Nothing "ideal" about it; just like the futures markets, in a 2-horse Intrade pool there are exactly the same number of bets on horse A as are on horse B. Said another way, for every buyer of the proposition that horse A will way, there is a seller of that same proposition, just as in the corn, or crude, or copper futures markets. It is the fact that some subset of the group of punters on a given proposition are more eager to wager on the success of A rather than B (and thus will willingly pay more for their wager) that creates the "favourite".
Also, Intrade and other such pool operators don't "adjust" anything, ever. The punters do that over time by bidding more or less aggressively for their favoured horse. The "adjustments" are merely changes in price, no more and no less, and differ not one whit from the "adjustments" (price changes) seen in futures markets.
A comparison to stock markets here is technically invalid because the mechanisms of the 2 mkts, binary pools and stocks, are different. These binary pools do not have market makers, specialists, or their equivalent. Why? Because they don't need them. Intrade et al., while desiring as many wagers as possible, do not (ever?) employ people to entice the punters to wager by putting up a narrow(er) bid/offer spread, which, along with stabilising a market, are the functions of typical market makers.
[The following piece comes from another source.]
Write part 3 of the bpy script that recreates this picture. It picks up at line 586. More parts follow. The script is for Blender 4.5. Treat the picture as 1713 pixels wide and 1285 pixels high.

As political indicators, though, Intrade and other such pools are -- as one poster has already noted -- utterly unreliable because their small size makes them VERY manipulable. Who on FR would have any doubt whatever that, if voter sentiment might be changed favourably with the expenditure of VERY few dollars, the Zerobama people would spend such a small sum in a New York taxicab minute?
Thanks for your kind reply and explanation.